In a last gesture Hus ( whose name  means  goose in Bohemia)
joked, perhaps prophetically, with the executioner  saying

Are you going to burn a goose ?  In one century you will have a swan
you can neither roast nor boil.”

Martin Luther`s coat of arms was a swan.

Then was the fire kindled, and John
Hus began to sing with a loud voice: “Jesus  Christ ! the Son of the living God! have mercy upon me.” And when he began to say the same the third time, the wind drove the flame so upon his face, that it choked him. Yet notwithstanding he moved awhile after, by the space that a man might almost say three times the Lord’s Prayer.

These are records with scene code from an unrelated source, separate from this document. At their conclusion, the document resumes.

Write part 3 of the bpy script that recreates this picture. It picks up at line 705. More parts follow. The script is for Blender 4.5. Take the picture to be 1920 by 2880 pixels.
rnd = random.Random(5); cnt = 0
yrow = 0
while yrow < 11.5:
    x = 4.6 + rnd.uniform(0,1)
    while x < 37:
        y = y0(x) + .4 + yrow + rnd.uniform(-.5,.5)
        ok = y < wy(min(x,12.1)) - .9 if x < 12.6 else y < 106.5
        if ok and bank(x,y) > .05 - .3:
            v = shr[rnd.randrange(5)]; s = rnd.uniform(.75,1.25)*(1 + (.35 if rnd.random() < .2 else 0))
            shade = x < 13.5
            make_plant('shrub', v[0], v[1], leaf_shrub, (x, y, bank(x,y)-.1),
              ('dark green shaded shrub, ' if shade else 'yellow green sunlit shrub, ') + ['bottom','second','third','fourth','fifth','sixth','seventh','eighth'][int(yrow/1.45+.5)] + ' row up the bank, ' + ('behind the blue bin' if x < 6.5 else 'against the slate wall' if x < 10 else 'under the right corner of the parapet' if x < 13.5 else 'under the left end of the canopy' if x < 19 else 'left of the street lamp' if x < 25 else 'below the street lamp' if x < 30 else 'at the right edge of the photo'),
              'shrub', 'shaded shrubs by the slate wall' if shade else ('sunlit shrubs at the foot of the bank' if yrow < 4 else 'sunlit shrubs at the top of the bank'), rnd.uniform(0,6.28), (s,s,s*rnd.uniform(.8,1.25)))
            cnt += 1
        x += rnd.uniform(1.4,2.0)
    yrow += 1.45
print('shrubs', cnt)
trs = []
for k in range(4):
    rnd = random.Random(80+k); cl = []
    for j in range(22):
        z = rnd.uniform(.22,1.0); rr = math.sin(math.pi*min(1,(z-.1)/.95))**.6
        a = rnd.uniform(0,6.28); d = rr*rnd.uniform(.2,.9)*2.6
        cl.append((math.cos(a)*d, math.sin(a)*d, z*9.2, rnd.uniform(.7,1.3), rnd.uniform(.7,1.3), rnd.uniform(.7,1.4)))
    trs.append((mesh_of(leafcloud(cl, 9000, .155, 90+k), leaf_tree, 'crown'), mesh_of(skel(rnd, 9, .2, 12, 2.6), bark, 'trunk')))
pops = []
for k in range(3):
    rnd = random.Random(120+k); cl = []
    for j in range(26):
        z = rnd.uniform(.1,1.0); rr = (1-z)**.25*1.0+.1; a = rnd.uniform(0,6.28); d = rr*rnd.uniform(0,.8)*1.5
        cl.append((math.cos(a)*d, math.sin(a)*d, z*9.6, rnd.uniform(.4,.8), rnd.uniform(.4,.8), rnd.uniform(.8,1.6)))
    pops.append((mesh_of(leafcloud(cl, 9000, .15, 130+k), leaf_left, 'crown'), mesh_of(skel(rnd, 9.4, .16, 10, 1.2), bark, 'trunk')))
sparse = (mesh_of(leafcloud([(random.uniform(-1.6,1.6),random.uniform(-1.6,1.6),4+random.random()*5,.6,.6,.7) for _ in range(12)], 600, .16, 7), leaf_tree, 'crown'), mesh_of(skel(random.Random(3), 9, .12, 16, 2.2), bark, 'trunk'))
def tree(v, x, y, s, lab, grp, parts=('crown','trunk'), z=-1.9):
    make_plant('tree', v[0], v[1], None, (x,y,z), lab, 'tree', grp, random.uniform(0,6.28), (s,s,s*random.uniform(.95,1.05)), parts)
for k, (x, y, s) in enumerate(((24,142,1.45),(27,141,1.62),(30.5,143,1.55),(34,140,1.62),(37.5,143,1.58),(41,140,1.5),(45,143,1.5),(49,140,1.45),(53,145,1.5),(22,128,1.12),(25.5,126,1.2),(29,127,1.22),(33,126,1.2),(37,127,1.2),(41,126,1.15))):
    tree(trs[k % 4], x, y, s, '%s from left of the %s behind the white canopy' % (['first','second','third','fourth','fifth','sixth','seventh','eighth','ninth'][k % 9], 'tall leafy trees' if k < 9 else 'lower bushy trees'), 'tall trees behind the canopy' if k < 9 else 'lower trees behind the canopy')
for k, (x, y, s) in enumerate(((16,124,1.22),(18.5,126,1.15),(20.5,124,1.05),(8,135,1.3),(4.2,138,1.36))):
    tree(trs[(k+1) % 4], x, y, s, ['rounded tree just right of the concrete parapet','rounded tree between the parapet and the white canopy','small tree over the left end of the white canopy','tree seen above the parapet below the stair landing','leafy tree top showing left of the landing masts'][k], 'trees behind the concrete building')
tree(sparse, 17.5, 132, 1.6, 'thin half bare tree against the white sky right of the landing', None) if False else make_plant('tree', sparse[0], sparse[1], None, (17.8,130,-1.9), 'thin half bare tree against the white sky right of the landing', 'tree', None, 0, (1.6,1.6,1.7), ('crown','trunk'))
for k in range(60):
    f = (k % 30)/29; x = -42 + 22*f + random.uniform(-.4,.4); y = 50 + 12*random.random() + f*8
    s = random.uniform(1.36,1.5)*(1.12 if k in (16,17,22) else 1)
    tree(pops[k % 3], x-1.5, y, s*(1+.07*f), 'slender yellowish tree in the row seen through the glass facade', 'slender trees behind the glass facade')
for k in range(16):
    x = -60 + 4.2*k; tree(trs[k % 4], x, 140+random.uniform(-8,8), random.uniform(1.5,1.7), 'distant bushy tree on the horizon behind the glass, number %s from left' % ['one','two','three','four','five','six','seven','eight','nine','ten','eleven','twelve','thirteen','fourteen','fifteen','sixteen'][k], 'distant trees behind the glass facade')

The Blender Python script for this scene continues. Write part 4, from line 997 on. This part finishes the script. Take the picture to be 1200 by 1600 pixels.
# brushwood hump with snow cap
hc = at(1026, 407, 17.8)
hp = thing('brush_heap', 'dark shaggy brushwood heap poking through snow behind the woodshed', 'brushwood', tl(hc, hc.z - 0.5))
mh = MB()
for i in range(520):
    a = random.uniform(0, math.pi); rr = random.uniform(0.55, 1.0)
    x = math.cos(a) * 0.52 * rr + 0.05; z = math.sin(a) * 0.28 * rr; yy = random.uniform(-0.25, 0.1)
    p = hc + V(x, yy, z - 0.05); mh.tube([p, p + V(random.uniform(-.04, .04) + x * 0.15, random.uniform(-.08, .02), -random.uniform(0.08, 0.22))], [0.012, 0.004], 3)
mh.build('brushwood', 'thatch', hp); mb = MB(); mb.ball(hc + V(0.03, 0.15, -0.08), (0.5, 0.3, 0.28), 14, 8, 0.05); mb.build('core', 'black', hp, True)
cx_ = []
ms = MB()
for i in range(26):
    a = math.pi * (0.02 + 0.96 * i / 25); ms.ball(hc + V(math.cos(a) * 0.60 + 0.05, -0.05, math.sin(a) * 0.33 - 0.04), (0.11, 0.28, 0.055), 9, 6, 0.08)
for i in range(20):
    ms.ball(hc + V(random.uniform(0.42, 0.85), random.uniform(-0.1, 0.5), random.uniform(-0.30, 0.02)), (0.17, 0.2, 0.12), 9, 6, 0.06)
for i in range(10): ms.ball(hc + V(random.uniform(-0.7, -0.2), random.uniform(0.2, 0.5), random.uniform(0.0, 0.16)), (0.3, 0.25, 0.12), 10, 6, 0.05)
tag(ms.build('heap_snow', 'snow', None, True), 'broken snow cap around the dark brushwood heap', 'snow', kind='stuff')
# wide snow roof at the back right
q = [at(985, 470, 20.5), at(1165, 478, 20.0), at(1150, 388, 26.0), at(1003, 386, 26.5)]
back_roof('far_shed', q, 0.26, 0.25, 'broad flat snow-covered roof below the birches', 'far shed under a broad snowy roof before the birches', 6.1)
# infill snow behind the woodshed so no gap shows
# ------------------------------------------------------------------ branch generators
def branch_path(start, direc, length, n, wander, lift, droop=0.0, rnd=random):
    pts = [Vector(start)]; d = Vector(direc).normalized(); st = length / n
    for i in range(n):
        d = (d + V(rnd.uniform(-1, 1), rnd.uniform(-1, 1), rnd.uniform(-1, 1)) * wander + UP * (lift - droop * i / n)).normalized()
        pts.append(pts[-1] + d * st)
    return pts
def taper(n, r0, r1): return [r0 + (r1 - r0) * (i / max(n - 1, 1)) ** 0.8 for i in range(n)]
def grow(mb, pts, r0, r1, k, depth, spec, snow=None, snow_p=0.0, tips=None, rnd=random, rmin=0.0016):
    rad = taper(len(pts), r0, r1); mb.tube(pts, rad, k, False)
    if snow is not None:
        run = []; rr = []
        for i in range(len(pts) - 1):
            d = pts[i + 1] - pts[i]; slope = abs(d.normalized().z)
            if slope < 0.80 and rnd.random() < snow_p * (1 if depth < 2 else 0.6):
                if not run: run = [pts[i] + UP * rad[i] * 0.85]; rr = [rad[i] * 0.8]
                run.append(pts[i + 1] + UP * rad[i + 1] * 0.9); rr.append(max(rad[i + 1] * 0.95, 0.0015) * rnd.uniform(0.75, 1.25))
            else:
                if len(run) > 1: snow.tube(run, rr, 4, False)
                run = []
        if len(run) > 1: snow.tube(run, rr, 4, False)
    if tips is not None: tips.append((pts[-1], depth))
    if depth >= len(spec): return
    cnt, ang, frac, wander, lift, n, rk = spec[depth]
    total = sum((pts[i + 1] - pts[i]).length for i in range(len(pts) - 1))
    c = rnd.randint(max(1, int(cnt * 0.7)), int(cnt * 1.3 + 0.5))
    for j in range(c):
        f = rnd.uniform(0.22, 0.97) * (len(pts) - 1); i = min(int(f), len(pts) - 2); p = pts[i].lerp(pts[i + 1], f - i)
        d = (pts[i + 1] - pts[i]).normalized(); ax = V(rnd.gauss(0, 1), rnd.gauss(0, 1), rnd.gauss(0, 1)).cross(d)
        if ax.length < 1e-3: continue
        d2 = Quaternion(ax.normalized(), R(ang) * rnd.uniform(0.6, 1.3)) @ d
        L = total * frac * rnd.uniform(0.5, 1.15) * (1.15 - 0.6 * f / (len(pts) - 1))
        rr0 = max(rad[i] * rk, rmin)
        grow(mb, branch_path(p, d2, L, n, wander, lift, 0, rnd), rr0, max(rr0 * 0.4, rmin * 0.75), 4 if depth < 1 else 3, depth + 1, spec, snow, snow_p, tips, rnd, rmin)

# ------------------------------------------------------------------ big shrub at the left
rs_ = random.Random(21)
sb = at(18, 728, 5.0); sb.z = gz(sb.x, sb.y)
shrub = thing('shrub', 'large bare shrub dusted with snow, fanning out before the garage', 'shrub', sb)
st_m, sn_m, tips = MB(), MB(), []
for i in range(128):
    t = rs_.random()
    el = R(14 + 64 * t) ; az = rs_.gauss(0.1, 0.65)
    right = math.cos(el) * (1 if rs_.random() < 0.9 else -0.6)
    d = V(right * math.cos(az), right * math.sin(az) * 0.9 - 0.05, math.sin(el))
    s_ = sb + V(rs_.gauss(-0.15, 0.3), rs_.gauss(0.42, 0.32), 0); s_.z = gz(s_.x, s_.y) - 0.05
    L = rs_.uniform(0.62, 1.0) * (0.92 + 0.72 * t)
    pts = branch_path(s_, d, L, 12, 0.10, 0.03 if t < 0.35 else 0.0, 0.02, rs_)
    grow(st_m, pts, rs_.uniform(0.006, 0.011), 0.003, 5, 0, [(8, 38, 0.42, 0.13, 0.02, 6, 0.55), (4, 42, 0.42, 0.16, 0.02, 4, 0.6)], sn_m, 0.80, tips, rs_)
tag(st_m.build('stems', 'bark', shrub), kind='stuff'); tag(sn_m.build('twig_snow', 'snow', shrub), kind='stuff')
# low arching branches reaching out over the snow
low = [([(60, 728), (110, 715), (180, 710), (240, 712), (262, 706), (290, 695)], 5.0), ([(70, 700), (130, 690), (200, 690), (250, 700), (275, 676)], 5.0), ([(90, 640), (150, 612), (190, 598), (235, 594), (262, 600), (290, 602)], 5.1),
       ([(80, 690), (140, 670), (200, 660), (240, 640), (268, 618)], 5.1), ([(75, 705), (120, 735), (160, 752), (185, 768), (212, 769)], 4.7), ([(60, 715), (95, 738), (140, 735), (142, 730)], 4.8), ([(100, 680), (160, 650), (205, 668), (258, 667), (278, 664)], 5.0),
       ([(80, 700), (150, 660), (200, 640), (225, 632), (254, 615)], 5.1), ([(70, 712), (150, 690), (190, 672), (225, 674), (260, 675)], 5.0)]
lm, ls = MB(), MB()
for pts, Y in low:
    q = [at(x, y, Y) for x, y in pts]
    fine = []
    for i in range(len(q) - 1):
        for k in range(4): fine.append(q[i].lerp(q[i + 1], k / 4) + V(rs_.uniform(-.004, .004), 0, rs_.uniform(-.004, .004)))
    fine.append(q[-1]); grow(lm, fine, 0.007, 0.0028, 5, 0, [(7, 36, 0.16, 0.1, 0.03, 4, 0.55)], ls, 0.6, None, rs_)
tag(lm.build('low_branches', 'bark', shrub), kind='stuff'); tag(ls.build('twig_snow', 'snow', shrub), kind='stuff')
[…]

When all the wood was burned and consumed, the upper part of the body was left hanging in the chain, which they threw down stake and all, and making a new fire, burned it, the head being first cut in small gobbets, that it might the sooner he consumed unto ashes. The heart, which was found amongst the bowels, being well beaten with staves and clubs, was at last pricked upon a sharp stick, and roasted at a fire apart until it was consumed. Then, with great diligence gathering the ashes together, they cast them into the river Rhine, that the least remnant of the ashes of that man should not he left upon the earth, whose memory, notwithstanding, cannot be abolished out of the minds of the godly, neither by fire, neither by water, neither by any kind of torment.